• _Stated exercise_
Reproduce all of the data exactly.

• _Supplied data_
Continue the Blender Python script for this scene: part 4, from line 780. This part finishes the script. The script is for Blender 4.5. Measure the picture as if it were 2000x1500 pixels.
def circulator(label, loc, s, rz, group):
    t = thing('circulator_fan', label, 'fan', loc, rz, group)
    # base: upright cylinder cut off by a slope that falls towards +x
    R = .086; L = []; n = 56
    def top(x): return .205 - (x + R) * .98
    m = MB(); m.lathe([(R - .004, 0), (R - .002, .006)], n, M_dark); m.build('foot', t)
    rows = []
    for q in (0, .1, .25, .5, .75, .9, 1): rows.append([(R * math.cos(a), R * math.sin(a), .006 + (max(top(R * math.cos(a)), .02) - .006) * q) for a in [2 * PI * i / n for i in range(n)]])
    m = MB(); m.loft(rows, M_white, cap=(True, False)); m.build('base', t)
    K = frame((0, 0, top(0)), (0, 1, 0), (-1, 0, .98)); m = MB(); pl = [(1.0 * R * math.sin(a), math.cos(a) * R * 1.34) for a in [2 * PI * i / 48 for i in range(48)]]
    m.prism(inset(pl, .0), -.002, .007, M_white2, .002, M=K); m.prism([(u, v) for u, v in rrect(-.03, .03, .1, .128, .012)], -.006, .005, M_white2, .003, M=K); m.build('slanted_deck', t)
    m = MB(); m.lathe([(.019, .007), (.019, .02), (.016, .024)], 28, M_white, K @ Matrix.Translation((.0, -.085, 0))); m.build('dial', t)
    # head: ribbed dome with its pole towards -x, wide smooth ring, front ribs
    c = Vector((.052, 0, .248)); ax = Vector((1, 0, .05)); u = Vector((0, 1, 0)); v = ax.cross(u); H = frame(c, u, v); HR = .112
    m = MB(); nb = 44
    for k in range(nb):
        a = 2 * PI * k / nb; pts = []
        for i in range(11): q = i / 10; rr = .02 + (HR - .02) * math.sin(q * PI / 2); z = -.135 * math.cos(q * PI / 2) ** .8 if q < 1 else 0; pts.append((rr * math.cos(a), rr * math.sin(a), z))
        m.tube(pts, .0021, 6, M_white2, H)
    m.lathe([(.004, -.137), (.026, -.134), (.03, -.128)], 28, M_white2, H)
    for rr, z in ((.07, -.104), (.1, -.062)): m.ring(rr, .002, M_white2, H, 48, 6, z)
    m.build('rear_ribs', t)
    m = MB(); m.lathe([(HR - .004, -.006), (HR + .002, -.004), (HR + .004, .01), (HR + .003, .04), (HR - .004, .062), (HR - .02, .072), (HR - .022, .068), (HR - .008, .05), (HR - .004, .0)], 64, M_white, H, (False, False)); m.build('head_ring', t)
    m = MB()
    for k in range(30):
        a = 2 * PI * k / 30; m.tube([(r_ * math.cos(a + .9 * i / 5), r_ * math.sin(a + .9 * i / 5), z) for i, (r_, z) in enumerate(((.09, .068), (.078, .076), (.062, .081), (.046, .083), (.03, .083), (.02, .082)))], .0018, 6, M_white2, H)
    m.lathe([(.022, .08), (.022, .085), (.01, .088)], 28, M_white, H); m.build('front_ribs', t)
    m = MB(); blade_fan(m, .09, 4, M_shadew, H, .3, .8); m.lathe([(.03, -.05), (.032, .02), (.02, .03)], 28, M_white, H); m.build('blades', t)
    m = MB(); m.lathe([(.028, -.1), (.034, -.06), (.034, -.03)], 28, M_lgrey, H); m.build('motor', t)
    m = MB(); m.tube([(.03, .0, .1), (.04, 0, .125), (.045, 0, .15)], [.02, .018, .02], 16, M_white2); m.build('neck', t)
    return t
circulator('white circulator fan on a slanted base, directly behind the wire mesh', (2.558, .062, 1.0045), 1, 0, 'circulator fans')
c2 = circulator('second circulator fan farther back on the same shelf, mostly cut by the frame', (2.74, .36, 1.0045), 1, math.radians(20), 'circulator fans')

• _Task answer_
Continue the Blender Python script for this scene: part 4, from line 780. This part finishes the script. The script is for Blender 4.5. Measure the picture as if it were 2000x1500 pixels.
def circulator(label, loc, s, rz, group):
    t = thing('circulator_fan', label, 'fan', loc, rz, group)
    # base: upright cylinder cut off by a slope that falls towards +x
    R = .086; L = []; n = 56
    def top(x): return .205 - (x + R) * .98
    m = MB(); m.lathe([(R - .004, 0), (R - .002, .006)], n, M_dark); m.build('foot', t)
    rows = []
    for q in (0, .1, .25, .5, .75, .9, 1): rows.append([(R * math.cos(a), R * math.sin(a), .006 + (max(top(R * math.cos(a)), .02) - .006) * q) for a in [2 * PI * i / n for i in range(n)]])
    m = MB(); m.loft(rows, M_white, cap=(True, False)); m.build('base', t)
    K = frame((0, 0, top(0)), (0, 1, 0), (-1, 0, .98)); m = MB(); pl = [(1.0 * R * math.sin(a), math.cos(a) * R * 1.34) for a in [2 * PI * i / 48 for i in range(48)]]
    m.prism(inset(pl, .0), -.002, .007, M_white2, .002, M=K); m.prism([(u, v) for u, v in rrect(-.03, .03, .1, .128, .012)], -.006, .005, M_white2, .003, M=K); m.build('slanted_deck', t)
    m = MB(); m.lathe([(.019, .007), (.019, .02), (.016, .024)], 28, M_white, K @ Matrix.Translation((.0, -.085, 0))); m.build('dial', t)
    # head: ribbed dome with its pole towards -x, wide smooth ring, front ribs
    c = Vector((.052, 0, .248)); ax = Vector((1, 0, .05)); u = Vector((0, 1, 0)); v = ax.cross(u); H = frame(c, u, v); HR = .112
    m = MB(); nb = 44
    for k in range(nb):
        a = 2 * PI * k / nb; pts = []
        for i in range(11): q = i / 10; rr = .02 + (HR - .02) * math.sin(q * PI / 2); z = -.135 * math.cos(q * PI / 2) ** .8 if q < 1 else 0; pts.append((rr * math.cos(a), rr * math.sin(a), z))
        m.tube(pts, .0021, 6, M_white2, H)
    m.lathe([(.004, -.137), (.026, -.134), (.03, -.128)], 28, M_white2, H)
    for rr, z in ((.07, -.104), (.1, -.062)): m.ring(rr, .002, M_white2, H, 48, 6, z)
    m.build('rear_ribs', t)
    m = MB(); m.lathe([(HR - .004, -.006), (HR + .002, -.004), (HR + .004, .01), (HR + .003, .04), (HR - .004, .062), (HR - .02, .072), (HR - .022, .068), (HR - .008, .05), (HR - .004, .0)], 64, M_white, H, (False, False)); m.build('head_ring', t)
    m = MB()
    for k in range(30):
        a = 2 * PI * k / 30; m.tube([(r_ * math.cos(a + .9 * i / 5), r_ * math.sin(a + .9 * i / 5), z) for i, (r_, z) in enumerate(((.09, .068), (.078, .076), (.062, .081), (.046, .083), (.03, .083), (.02, .082)))], .0018, 6, M_white2, H)
    m.lathe([(.022, .08), (.022, .085), (.01, .088)], 28, M_white, H); m.build('front_ribs', t)
    m = MB(); blade_fan(m, .09, 4, M_shadew, H, .3, .8); m.lathe([(.03, -.05), (.032, .02), (.02, .03)], 28, M_white, H); m.build('blades', t)
    m = MB(); m.lathe([(.028, -.1), (.034, -.06), (.034, -.03)], 28, M_lgrey, H); m.build('motor', t)
    m = MB(); m.tube([(.03, .0, .1), (.04, 0, .125), (.045, 0, .15)], [.02, .018, .02], 16, M_white2); m.build('neck', t)
    return t
circulator('white circulator fan on a slanted base, directly behind the wire mesh', (2.558, .062, 1.0045), 1, 0, 'circulator fans')
c2 = circulator('second circulator fan farther back on the same shelf, mostly cut by the frame', (2.74, .36, 1.0045), 1, math.radians(20), 'circulator fans')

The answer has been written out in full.